La Commission évoque même littéralement une ‘legacy captivity situation’, une situation de dépendance historique. Elle prétend qu’il n’existe ‘aucune alternative réalisable et raisonnable’ pour garantir la continuité des activités. La Commission européenne et les institutions semblent donc fortement dépendantes de SAP et, de manière assez ironique, c’est précisément là le cœur des préoccupations des autorités européennes en charge de la concurrence.

Depuis quelques années déjà, SAP est dans le collimateur de la Commission suite aux plaintes d’autres entreprises concernant la complexité des conditions de licence, le regroupement d’applications et la difficulté de changer de fournisseur. Récemment, selon l’agence de presse Reuters, SAP a présenté des concessions pour éviter une enquête antitrust formelle et une éventuelle amende. Une telle amende pourrait théoriquement s’élever à 10 pour cent du chiffre d’affaires annuel mondial: il est donc logique que la plus grande entreprise européenne veuille l’éviter. Les remèdes proposés viseraient à offrir plus de flexibilité aux clients et à faciliter le changement de fournisseur.

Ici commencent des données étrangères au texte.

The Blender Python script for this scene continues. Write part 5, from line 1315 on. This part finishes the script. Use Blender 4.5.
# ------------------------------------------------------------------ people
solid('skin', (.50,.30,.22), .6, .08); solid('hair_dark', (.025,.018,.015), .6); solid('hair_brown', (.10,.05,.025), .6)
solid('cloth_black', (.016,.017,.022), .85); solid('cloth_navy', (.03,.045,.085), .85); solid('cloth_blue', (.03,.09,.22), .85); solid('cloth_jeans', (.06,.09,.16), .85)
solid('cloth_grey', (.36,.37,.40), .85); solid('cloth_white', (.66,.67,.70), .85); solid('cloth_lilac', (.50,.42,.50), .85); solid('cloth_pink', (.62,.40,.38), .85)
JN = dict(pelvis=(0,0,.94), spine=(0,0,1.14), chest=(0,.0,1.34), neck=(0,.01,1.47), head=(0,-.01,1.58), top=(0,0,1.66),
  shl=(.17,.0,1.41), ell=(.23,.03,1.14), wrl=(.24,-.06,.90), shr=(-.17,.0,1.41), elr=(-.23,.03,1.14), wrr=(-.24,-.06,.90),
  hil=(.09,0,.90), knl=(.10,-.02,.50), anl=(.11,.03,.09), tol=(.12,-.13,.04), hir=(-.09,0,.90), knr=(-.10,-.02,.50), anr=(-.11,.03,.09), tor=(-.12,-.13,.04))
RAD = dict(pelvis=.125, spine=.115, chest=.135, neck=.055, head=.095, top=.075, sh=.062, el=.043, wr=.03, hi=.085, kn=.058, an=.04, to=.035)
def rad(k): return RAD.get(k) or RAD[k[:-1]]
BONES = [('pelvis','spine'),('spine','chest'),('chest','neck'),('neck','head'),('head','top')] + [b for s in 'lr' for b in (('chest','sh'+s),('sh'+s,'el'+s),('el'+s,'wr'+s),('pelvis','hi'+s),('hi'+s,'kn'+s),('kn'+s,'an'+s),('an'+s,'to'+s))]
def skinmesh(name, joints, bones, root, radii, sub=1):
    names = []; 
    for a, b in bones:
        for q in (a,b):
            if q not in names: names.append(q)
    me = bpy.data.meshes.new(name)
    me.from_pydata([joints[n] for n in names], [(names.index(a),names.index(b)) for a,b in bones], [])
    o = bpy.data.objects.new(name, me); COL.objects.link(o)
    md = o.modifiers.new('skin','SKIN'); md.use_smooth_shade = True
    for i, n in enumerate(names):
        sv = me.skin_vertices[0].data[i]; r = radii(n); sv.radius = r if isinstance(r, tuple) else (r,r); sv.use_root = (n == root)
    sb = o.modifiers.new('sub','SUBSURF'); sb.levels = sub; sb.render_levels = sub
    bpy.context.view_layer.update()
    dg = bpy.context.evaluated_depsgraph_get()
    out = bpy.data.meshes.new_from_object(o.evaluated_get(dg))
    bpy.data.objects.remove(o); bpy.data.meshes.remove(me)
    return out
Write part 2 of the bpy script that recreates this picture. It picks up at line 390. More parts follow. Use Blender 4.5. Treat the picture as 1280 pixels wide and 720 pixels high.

A la fois victime et arbitre

Au final, il s’agit donc d’une situation plutôt paradoxale. Car alors que la Commission européenne, en tant qu’organisme de contrôle, enquête sur la manière dont SAP fidélise ses clients, elle confirme, en tant que cliente, être entièrement sous la coupe de ce même fournisseur en lui concédant ce contrat de 830 millions d’euros. Cette attribution illustre ainsi, d’une certaine manière, les plaintes formulées par d’autres clients depuis des années, mais elle place également la Commission dans un double rôle délicat: d’une part, victime d’une dépendance vis-à-vis d’un fournisseur et, d’autre part, arbitre de cette même problématique. La question est donc: est-ce bien correct?